**Objective:** Repeat the lines below exactly as written, please, from the line with "Recreate this scene" to the line with "TW, TL = 0.797, 1.324", both lines included, and no others.

**Material for this exercise:**
======
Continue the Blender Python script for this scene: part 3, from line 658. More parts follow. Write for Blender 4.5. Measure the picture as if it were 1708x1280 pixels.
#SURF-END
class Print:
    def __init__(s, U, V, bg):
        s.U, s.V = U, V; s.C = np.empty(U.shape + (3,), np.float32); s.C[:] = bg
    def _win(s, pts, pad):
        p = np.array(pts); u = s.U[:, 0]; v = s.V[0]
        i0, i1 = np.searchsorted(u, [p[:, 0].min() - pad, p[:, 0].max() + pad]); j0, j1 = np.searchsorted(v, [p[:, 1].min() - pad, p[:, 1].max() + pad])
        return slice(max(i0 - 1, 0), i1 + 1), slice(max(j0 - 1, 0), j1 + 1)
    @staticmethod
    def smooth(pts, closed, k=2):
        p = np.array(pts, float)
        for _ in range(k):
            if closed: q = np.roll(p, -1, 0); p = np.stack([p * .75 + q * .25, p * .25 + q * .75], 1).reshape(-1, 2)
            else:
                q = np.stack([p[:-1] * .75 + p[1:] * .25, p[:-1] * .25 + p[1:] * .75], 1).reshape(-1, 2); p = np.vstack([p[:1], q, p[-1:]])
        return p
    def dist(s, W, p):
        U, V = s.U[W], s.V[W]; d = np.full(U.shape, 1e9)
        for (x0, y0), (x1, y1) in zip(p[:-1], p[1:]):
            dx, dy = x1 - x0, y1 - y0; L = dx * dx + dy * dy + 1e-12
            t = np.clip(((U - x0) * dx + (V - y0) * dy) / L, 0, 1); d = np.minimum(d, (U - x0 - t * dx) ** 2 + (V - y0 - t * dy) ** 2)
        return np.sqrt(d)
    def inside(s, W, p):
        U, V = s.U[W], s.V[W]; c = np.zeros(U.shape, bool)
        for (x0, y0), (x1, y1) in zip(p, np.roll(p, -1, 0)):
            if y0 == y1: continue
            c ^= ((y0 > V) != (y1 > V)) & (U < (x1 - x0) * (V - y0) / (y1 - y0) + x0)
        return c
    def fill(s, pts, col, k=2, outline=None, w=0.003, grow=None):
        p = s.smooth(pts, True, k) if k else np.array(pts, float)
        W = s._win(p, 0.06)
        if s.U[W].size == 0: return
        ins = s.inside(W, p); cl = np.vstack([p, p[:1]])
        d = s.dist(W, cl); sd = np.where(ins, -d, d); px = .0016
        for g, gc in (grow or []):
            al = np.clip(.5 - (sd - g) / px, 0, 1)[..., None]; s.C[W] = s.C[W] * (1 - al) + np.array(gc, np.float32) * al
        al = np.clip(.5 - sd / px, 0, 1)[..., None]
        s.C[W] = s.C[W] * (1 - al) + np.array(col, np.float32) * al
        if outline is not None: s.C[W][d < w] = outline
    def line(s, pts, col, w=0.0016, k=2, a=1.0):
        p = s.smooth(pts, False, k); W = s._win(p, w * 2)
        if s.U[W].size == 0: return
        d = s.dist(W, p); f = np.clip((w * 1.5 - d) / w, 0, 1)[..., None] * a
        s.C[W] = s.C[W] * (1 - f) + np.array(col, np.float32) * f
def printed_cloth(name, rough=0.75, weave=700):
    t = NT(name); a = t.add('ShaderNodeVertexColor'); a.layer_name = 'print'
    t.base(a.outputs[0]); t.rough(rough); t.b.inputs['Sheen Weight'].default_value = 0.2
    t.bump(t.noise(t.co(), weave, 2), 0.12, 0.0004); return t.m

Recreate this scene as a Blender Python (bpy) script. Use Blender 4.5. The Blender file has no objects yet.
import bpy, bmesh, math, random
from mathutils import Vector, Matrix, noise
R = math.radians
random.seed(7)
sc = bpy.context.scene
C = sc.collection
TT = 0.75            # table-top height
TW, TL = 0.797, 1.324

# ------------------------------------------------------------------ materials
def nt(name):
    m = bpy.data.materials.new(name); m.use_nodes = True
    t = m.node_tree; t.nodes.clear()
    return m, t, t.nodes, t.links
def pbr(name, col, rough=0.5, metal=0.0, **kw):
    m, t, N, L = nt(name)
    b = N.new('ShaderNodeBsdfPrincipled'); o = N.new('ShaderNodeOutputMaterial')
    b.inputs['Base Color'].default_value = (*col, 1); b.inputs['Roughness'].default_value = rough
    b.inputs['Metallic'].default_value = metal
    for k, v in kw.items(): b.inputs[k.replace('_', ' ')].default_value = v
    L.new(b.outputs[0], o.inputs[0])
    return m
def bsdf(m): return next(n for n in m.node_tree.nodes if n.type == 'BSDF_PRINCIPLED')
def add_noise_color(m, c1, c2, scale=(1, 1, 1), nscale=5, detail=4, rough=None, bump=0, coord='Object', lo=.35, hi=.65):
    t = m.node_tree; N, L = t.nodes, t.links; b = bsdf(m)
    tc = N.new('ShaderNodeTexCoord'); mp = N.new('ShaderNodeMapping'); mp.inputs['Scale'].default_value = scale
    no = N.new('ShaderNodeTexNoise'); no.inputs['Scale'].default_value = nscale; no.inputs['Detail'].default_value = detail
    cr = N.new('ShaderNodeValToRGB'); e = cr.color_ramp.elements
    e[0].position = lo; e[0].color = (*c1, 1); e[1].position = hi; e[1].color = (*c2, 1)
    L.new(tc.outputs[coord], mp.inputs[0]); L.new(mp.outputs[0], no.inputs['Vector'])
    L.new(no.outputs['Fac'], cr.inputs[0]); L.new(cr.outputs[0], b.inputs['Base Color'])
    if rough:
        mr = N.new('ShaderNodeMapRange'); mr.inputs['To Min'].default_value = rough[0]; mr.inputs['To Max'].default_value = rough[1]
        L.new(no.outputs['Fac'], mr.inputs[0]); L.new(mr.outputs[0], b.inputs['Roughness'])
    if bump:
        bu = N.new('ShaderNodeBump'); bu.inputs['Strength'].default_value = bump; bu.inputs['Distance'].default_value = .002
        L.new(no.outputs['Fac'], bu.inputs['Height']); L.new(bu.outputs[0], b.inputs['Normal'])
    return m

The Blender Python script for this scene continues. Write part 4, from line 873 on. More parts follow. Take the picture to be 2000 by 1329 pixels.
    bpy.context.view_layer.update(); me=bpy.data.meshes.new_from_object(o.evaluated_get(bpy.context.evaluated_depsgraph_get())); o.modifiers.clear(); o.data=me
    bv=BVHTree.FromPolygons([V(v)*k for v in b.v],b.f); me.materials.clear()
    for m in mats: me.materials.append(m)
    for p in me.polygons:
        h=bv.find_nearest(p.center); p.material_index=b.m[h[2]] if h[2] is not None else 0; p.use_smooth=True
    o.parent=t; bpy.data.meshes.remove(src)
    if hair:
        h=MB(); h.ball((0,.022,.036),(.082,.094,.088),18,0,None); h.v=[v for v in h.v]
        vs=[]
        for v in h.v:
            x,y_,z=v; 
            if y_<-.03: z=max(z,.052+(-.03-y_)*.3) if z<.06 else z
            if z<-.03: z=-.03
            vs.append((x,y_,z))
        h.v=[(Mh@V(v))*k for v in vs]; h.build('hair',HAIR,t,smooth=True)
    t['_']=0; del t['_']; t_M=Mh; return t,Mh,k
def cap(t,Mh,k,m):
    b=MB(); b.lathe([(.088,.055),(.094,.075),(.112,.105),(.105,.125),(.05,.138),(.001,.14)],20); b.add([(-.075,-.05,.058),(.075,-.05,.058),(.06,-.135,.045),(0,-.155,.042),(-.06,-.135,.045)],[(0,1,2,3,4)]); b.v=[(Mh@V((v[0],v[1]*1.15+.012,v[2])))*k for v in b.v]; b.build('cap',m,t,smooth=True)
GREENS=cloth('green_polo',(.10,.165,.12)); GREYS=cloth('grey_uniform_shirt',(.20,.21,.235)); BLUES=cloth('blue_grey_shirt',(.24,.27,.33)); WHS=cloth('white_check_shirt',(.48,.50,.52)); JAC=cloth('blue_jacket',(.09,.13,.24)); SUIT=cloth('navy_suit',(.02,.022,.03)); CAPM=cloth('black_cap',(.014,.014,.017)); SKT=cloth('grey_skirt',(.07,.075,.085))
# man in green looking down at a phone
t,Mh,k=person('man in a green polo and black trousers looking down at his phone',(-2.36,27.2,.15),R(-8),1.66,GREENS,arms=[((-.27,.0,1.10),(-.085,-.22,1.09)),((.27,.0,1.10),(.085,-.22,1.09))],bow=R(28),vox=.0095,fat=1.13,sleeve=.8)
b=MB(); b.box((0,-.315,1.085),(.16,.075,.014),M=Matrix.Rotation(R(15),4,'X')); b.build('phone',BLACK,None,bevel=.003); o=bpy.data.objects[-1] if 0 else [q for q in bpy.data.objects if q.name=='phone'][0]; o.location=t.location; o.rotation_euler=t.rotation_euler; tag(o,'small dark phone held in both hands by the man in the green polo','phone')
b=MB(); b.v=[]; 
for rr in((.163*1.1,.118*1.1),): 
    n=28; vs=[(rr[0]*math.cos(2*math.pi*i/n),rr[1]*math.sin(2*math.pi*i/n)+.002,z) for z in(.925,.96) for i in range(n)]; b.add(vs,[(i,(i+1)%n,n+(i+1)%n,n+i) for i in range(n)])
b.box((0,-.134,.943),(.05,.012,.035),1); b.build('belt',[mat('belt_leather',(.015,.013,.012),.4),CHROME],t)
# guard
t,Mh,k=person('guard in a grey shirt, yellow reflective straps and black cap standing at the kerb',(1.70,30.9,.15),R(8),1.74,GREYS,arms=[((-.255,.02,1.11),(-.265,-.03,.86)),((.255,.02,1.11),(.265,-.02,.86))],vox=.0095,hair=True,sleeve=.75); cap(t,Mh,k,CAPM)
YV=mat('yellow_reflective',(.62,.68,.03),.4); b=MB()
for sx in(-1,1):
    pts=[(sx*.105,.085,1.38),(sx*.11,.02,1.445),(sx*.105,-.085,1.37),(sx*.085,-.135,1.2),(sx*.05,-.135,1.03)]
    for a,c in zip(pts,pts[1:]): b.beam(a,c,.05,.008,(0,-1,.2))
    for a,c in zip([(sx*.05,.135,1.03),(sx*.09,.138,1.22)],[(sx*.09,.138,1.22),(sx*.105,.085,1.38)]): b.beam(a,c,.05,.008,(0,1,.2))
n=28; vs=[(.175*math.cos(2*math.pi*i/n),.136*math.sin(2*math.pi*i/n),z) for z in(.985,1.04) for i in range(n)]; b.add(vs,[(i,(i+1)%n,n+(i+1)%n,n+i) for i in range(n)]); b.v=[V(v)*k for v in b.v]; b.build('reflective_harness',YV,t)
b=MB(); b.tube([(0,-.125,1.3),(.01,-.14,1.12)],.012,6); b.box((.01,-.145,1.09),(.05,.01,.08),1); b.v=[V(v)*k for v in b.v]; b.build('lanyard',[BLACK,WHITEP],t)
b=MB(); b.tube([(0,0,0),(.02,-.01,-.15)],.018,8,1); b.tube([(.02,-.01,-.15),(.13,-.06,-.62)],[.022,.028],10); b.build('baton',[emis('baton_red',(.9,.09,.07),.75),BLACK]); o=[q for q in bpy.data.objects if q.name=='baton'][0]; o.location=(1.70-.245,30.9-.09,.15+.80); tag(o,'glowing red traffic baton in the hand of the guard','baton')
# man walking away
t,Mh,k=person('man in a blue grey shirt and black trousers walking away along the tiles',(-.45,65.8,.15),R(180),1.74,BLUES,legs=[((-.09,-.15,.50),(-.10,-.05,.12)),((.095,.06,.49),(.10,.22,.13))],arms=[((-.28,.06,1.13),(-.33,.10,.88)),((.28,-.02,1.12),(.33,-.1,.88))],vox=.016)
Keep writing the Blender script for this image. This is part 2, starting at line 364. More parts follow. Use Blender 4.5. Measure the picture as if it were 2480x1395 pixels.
======
**Finished exercise:**
Recreate this scene as a Blender Python (bpy) script. Use Blender 4.5. The Blender file has no objects yet.
import bpy, bmesh, math, random
from mathutils import Vector, Matrix, noise
R = math.radians
random.seed(7)
sc = bpy.context.scene
C = sc.collection
TT = 0.75            # table-top height
TW, TL = 0.797, 1.324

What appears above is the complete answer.